Chacun donnera le sens qu’il pourra ou voudra à ce discours insensé ; les auteurs ne se prononcent pas explicitement sur ce point, mais ils soulignent que : ce qui est curieux c’est que le PISA… ne se donne pas comme lieu de réflexion sur l’éducation, mais comme réservoir d’évidences non interrogées, qu’il  s’empêche de discuter à l’aide des nombreux outils intellectuels à notre disposition pour cela, notamment l’approche comparative qu’il promeut pourtant. On aurait envie d’ajouter tout ça pour ça !

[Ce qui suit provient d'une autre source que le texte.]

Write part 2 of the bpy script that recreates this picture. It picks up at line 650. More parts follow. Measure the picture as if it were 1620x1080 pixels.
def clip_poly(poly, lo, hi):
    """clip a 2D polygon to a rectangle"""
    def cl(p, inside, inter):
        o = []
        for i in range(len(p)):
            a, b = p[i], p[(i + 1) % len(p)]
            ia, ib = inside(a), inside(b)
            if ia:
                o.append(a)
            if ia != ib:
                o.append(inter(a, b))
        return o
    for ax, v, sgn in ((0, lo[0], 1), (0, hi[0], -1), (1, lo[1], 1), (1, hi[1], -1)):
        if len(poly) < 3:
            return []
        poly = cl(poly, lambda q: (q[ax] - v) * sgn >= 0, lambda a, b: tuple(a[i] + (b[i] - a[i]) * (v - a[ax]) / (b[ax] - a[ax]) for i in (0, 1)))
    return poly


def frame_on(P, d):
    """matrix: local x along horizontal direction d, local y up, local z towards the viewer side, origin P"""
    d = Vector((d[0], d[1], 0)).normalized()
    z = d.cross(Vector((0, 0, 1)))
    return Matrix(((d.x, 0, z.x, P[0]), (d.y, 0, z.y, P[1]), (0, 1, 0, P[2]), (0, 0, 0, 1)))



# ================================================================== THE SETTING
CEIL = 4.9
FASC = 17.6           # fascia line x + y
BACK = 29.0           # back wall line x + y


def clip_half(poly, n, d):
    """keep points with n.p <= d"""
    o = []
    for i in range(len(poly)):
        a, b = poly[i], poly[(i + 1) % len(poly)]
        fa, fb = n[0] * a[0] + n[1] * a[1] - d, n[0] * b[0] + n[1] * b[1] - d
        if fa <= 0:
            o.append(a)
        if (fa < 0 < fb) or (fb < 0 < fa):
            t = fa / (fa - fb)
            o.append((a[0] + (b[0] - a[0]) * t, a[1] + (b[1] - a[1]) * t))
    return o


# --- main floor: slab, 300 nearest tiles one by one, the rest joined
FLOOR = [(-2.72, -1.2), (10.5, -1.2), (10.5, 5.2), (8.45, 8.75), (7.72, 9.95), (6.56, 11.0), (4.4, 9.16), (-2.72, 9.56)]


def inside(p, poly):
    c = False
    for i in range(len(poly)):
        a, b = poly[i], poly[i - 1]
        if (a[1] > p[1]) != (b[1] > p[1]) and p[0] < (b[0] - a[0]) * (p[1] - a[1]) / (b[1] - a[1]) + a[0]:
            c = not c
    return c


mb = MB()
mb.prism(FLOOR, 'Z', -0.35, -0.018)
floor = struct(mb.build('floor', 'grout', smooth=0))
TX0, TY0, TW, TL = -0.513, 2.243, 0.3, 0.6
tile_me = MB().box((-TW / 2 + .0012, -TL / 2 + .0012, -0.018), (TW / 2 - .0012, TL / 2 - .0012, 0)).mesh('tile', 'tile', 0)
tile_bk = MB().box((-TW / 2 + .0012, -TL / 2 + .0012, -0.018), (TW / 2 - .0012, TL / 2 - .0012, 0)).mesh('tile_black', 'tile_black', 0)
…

Ce petit livre qui propose une analyse critique du discours de l’OCDE, bien plus sérieuse que son titre pourrait le laisser penser, devrait inciter les responsables éducatifs et les chercheurs en éducation à  laisser de côté ce discours pour (re)donner à PISA, sa juste place parmi les outils mis à disposition des recherches et du débat et des recherches sur l’école. Car il ne faudrait surtout pas jeter ce qu’une analyse sérieuse des données de PISA peut apporter aux réflexions sur l’éducation avec l’eau des mauvaises blagues de l’OCDE.